Right now Herdina’s little condo is unloading 85 hundred tons of cement powder. They pick it up across the lake in Charlevoix, Michigan.
There’s not a speck of cement dust in the air as the cargo makes its way into the storage silo on shore. Herdina says you just don’t mess with something that works so beautifully.
“If you look down the middle of the deck, all those hatches, there’s cargo holds under all those hatches and then we have a conveyor belt running under the cargo hold, brings it up to the bucket elevator behind us and the bucket elevator brings it up to the air slide that will go over to the dock,” Herdina says.
The St. Mary’s can make about a dozen runs a month, if bad weather doesn’t slow it down.
Herdina heads a crew of 23 men and one woman.
“Like having 24 children, a big large family,” Herdina says.
Most of the crew works four hours on, eight hours off.
“So the people who are on now, they’re off until 8 tonight and so if we’re still at the dock, they can do what they want. Go uptown or whatever, you know,” Herdina says.
There’s one person who doesn’t work that schedule however. That’s the conveyorman. Herdina takes me below deck meet him. I spot a dusty bicycle parked outside the control room.
“Oh he uses that to ride up and down the tunnel when he has maintenance to do on certain things. So he cuts down his time that he’s not in the control room,” Herdina says.
We find 21-year-old Cameron inside the darkened, very hot control room. His job is to load and unload the cement. If you expected to see someone in a uniform, you’ll be surprised by Cameron’s running shorts, t-shirt, topped off with a bandana over his curly-haired head. The tall, outwardly somber converyman stands, focused on the intricate panel. There are perks to compensate for his long, tedious hours.
“Yeah, I have my own room,” Cameron says.
Cameron’s years younger than most of the St. Mary’s crew and he’s only been here about four months. He’s still adjusting.

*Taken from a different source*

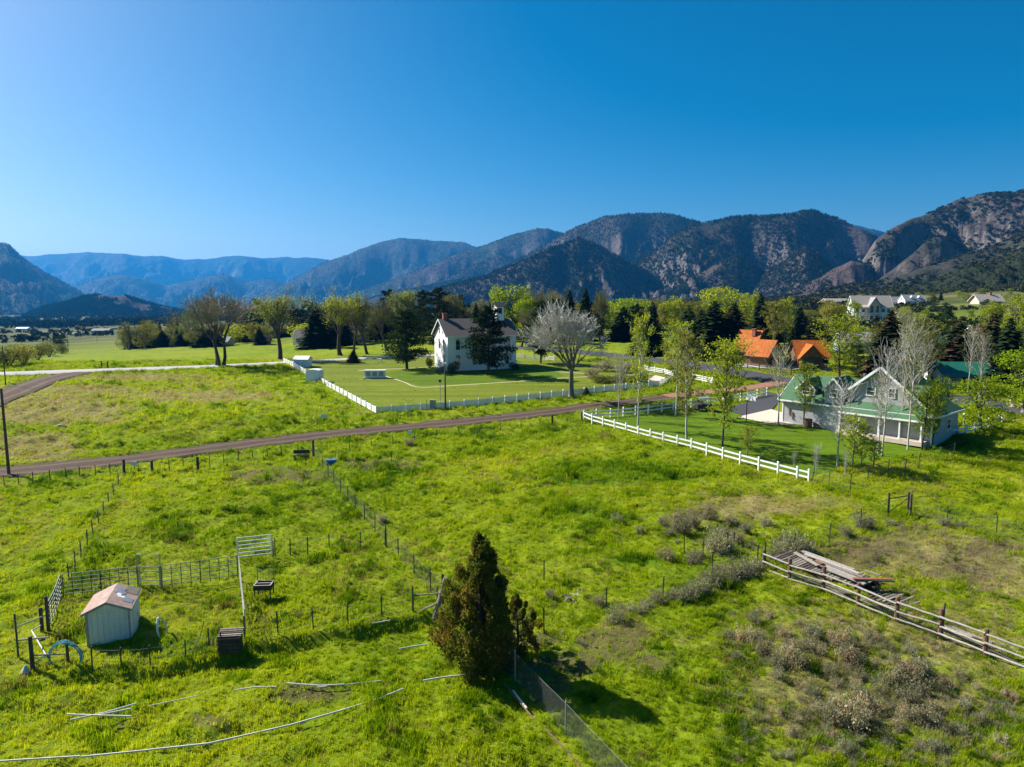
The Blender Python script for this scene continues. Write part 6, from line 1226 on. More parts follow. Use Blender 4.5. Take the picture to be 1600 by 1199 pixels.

“Being away from family’s hard. I don’t have too much social life that I care about,” Cameron says.
I ask what attracted him to this work.
“The chance that you could work on a ship with not a lot of overhead or bills. And when you get home you have a nice big chunk of change, you can invest it. Kind of nice,” Cameron says.
As we leave the St. Mary’s, Captain Herdina sounds wistful. He says it’s getting harder to attract people Cameron’s age to work here.
“A lot of people my age in the 60s that are still out here, but there’s not a lot of young people coming into the business. It’s too confining for a lot of people. A lot of people can’t handle this,” Herdina says.
Herdina says he toys with the idea of retiring, of spending more time with his wife and kids, now all grown up.
I ask what he’ll miss when he does retire.
“Just the guys, I imagine. Camaraderie with everybody. It’s….they’re like brothers, right?” Herdina says.
It’s July now and I’ve checked back with Captain George Herdina. The St. Mary’s is just about to deliver another load of cement to Milwaukee, but Herdina tells me, Cameron won’t be at the control panel. He left the crew for good. Herdina’s disappointed. He joined his first crew at age 19 and still can’t imagine a better life.